First, judging from your work, you misstated the question: it appears that you meant to ask for the probability that no husband sits next to his wife. It also appears that the seats are arranged in a row, not a circle. I will make these assumptions.
Your first three factors, $8\cdot6\cdot5$, in the numerator are fine. After that, though, you have to split the calculation into cases. Suppose that the first three people, in order, are A, B, and C. If A and C are a couple, then any of the remaining $5$ people can sit in the fourth seat. Your calculation, with a factor of $4$, is correct only if C’s spouse has not already been seated, i.e., C and A are not a couple. And the cases just proliferate after that, which is why you’re better off working with the complement.
I cannot think of anything pleasant. A natural approach is through Inclusion/Exclusion.
There are $8!$ arrangements. If we can count the bad arrangements, in which at least one couple is together, then the rest is easy.
Call the couples A, B, C, D and let $X$ be the wife in couple X, and $x$ the husband. It is not hard to count the arrangements in which $a$ is next to $A$, and similarly for the other $3$ couples.
If we add these $4$ numbers, we will have double-counted, in particular, the arrangements in which couple A and couple B are both together. So we need to subtract $\binom{4}{2}$ times the number of arrangements in which couple A and couple B are together.
But we have subtracted too much.

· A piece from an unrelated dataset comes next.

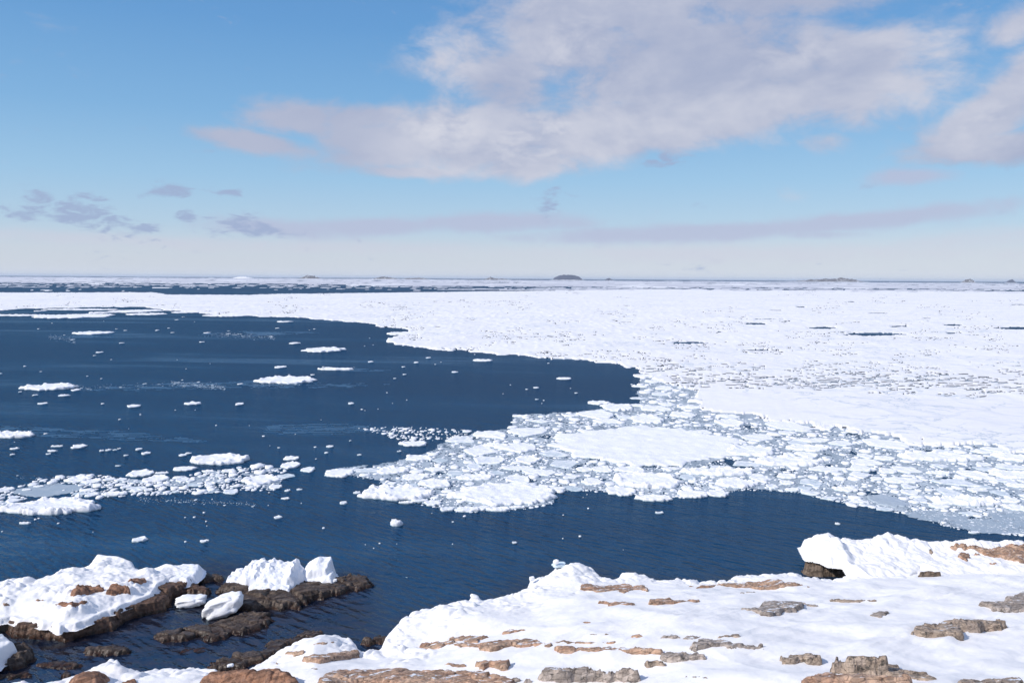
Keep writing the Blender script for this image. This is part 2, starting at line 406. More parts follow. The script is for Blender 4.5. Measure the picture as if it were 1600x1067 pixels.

So we add back $\binom{4}{1}$ times the number of arrangements in which couples A, B, and C are together.
But we have added back too much, so we must subtract the number of ways for all the couples to be next to each other.
Instead of counting, we can apply Inclusion/Exclusion directly to probabilities. It is marginally easier.
Best Answer
Assuming you seat the 8 individuals at random, one way of doing this is to use the inclusion exclusion principle and turn a number of couples into virtual individuals so they must sit next to each other to get $$1-\frac{ 2^1{4 \choose 1} 7! - 2^2{4 \choose 2} 6! + 2^3{4 \choose 3} 5! - 2^4{4 \choose 4} 4!}{8!}$$